I like to think that my nonprofit work contributes to a greater cultural good. That tutoring and sandwich-making through church puts a little social justice back into the world. That writing and singing add art to a grand human tradition. That attention to family and friends deepens connection.

All worthwhile ventures, to be sure. They also require time spent and time invested. And what keeps them (I hope) from veering into "busy" is fullness. Not every minute is a winner, but the overall quality of time spent leads to deeper satisfaction. The investment results in more tangible outcomes -- much more than the internal memos I spend half my time outlining. Given these pursuits, I feel like my fellow humans could find a reason to keep me.
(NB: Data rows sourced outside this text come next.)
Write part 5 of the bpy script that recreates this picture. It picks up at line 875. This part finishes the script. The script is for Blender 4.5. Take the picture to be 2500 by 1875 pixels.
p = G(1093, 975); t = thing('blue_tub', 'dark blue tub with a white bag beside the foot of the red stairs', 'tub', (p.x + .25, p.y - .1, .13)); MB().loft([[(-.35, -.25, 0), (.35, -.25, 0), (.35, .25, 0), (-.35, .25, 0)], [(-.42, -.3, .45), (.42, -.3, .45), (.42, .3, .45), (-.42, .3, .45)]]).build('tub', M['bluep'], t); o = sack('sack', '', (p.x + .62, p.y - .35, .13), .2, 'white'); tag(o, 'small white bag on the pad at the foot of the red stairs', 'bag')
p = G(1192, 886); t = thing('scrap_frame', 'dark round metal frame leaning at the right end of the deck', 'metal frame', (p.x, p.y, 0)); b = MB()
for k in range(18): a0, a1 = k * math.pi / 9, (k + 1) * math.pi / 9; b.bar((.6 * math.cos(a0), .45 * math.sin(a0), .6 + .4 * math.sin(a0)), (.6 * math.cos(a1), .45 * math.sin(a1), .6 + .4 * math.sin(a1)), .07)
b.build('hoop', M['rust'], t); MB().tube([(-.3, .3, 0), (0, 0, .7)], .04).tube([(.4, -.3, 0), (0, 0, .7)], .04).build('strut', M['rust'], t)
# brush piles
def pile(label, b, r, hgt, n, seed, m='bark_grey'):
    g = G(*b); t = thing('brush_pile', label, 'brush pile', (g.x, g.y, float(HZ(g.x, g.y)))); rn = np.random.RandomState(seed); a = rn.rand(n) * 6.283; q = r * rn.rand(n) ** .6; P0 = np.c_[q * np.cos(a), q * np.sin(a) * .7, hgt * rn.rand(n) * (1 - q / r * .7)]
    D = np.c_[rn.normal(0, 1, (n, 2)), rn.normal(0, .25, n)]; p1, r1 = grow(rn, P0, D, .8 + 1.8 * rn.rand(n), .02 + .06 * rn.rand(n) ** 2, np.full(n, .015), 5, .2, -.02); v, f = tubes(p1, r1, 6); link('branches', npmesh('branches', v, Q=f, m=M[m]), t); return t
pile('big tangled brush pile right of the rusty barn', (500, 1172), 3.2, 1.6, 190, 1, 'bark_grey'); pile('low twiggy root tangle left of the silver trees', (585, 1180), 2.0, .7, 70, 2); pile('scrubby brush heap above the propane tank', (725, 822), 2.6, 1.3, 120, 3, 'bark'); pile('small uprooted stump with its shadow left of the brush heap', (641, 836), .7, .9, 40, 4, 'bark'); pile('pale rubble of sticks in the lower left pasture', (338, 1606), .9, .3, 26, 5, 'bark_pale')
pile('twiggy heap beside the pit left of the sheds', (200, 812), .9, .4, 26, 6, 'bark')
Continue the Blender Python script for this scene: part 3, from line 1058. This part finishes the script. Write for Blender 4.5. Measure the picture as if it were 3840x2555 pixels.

For now, I will strive to make at least one, maybe two corners of my life full. I will give them my best, if not my all. What would the Richard Scarry characters do? I'll think. And then I'll proceed to do the same -- to create something I can hold, and achieve something I can share beyond myself.

Prayer #217: In What I Have Done

What have I done? What am I doing? What have I yet to do? And what will You do with me?

All noble questions that, in their answering, draw nearer to truth. Guide me there in enough time to do something with it.